■ **DATASET CONTENT**
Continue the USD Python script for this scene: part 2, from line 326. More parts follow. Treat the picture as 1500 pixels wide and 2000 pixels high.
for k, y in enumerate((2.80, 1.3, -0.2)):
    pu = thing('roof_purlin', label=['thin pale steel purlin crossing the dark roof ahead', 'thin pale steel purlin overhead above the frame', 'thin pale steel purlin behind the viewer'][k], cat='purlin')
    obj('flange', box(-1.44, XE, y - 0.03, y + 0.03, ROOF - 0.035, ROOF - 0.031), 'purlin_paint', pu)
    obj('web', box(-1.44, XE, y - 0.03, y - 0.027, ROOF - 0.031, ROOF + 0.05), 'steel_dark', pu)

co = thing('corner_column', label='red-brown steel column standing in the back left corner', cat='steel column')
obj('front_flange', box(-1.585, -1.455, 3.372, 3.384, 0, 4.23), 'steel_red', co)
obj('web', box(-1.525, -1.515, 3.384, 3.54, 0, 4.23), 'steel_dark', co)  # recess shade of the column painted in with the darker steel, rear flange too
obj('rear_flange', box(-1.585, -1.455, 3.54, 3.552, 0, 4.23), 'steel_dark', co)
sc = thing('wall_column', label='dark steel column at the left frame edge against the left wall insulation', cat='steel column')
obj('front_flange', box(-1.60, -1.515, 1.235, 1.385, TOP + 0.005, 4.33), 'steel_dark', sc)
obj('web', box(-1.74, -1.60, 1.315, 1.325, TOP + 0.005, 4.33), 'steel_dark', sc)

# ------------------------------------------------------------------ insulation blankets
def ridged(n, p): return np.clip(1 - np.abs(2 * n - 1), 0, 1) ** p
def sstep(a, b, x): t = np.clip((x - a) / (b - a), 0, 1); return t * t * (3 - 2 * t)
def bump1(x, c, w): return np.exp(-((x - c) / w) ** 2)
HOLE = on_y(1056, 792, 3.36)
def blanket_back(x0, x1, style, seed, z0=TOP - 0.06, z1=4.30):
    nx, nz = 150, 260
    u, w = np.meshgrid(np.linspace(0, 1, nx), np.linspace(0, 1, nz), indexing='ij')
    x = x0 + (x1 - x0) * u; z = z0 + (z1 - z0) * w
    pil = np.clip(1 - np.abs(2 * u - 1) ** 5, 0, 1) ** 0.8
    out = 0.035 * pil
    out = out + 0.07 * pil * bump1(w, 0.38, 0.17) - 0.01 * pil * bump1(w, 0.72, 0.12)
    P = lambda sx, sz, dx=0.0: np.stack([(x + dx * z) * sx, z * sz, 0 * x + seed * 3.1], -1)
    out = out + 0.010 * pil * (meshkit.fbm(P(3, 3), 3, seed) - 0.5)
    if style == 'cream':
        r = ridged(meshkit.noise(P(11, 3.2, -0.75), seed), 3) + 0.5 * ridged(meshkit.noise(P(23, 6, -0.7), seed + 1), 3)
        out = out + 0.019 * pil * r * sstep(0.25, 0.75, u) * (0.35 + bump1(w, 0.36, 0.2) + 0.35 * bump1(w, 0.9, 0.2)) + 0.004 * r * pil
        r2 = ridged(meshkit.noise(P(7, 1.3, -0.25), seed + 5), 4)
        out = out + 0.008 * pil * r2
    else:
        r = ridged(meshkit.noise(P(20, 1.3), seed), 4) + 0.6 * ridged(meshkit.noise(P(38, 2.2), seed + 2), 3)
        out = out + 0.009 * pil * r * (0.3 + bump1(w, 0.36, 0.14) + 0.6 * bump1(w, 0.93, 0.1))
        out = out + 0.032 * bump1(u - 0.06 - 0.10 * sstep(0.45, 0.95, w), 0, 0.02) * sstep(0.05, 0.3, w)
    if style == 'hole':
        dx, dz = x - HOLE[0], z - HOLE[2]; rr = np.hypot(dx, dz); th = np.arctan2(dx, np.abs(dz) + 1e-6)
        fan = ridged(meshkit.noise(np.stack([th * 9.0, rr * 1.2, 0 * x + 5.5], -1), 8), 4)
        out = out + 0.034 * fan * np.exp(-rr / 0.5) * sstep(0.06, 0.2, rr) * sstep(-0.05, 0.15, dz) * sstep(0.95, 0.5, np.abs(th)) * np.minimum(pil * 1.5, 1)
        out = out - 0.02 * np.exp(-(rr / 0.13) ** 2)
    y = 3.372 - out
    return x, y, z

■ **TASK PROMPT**
Write out all the lines again, exactly as they are.

■ **EXERCISE RESPONSE**
Continue the USD Python script for this scene: part 2, from line 326. More parts follow. Treat the picture as 1500 pixels wide and 2000 pixels high.
for k, y in enumerate((2.80, 1.3, -0.2)):
    pu = thing('roof_purlin', label=['thin pale steel purlin crossing the dark roof ahead', 'thin pale steel purlin overhead above the frame', 'thin pale steel purlin behind the viewer'][k], cat='purlin')
    obj('flange', box(-1.44, XE, y - 0.03, y + 0.03, ROOF - 0.035, ROOF - 0.031), 'purlin_paint', pu)
    obj('web', box(-1.44, XE, y - 0.03, y - 0.027, ROOF - 0.031, ROOF + 0.05), 'steel_dark', pu)

co = thing('corner_column', label='red-brown steel column standing in the back left corner', cat='steel column')
obj('front_flange', box(-1.585, -1.455, 3.372, 3.384, 0, 4.23), 'steel_red', co)
obj('web', box(-1.525, -1.515, 3.384, 3.54, 0, 4.23), 'steel_dark', co)  # recess shade of the column painted in with the darker steel, rear flange too
obj('rear_flange', box(-1.585, -1.455, 3.54, 3.552, 0, 4.23), 'steel_dark', co)
sc = thing('wall_column', label='dark steel column at the left frame edge against the left wall insulation', cat='steel column')
obj('front_flange', box(-1.60, -1.515, 1.235, 1.385, TOP + 0.005, 4.33), 'steel_dark', sc)
obj('web', box(-1.74, -1.60, 1.315, 1.325, TOP + 0.005, 4.33), 'steel_dark', sc)

# ------------------------------------------------------------------ insulation blankets
def ridged(n, p): return np.clip(1 - np.abs(2 * n - 1), 0, 1) ** p
def sstep(a, b, x): t = np.clip((x - a) / (b - a), 0, 1); return t * t * (3 - 2 * t)
def bump1(x, c, w): return np.exp(-((x - c) / w) ** 2)
HOLE = on_y(1056, 792, 3.36)
def blanket_back(x0, x1, style, seed, z0=TOP - 0.06, z1=4.30):
    nx, nz = 150, 260
    u, w = np.meshgrid(np.linspace(0, 1, nx), np.linspace(0, 1, nz), indexing='ij')
    x = x0 + (x1 - x0) * u; z = z0 + (z1 - z0) * w
    pil = np.clip(1 - np.abs(2 * u - 1) ** 5, 0, 1) ** 0.8
    out = 0.035 * pil
    out = out + 0.07 * pil * bump1(w, 0.38, 0.17) - 0.01 * pil * bump1(w, 0.72, 0.12)
    P = lambda sx, sz, dx=0.0: np.stack([(x + dx * z) * sx, z * sz, 0 * x + seed * 3.1], -1)
    out = out + 0.010 * pil * (meshkit.fbm(P(3, 3), 3, seed) - 0.5)
    if style == 'cream':
        r = ridged(meshkit.noise(P(11, 3.2, -0.75), seed), 3) + 0.5 * ridged(meshkit.noise(P(23, 6, -0.7), seed + 1), 3)
        out = out + 0.019 * pil * r * sstep(0.25, 0.75, u) * (0.35 + bump1(w, 0.36, 0.2) + 0.35 * bump1(w, 0.9, 0.2)) + 0.004 * r * pil
        r2 = ridged(meshkit.noise(P(7, 1.3, -0.25), seed + 5), 4)
        out = out + 0.008 * pil * r2
    else:
        r = ridged(meshkit.noise(P(20, 1.3), seed), 4) + 0.6 * ridged(meshkit.noise(P(38, 2.2), seed + 2), 3)
        out = out + 0.009 * pil * r * (0.3 + bump1(w, 0.36, 0.14) + 0.6 * bump1(w, 0.93, 0.1))
        out = out + 0.032 * bump1(u - 0.06 - 0.10 * sstep(0.45, 0.95, w), 0, 0.02) * sstep(0.05, 0.3, w)
    if style == 'hole':
        dx, dz = x - HOLE[0], z - HOLE[2]; rr = np.hypot(dx, dz); th = np.arctan2(dx, np.abs(dz) + 1e-6)
        fan = ridged(meshkit.noise(np.stack([th * 9.0, rr * 1.2, 0 * x + 5.5], -1), 8), 4)
        out = out + 0.034 * fan * np.exp(-rr / 0.5) * sstep(0.06, 0.2, rr) * sstep(-0.05, 0.15, dz) * sstep(0.95, 0.5, np.abs(th)) * np.minimum(pil * 1.5, 1)
        out = out - 0.02 * np.exp(-(rr / 0.13) ** 2)
    y = 3.372 - out
    return x, y, z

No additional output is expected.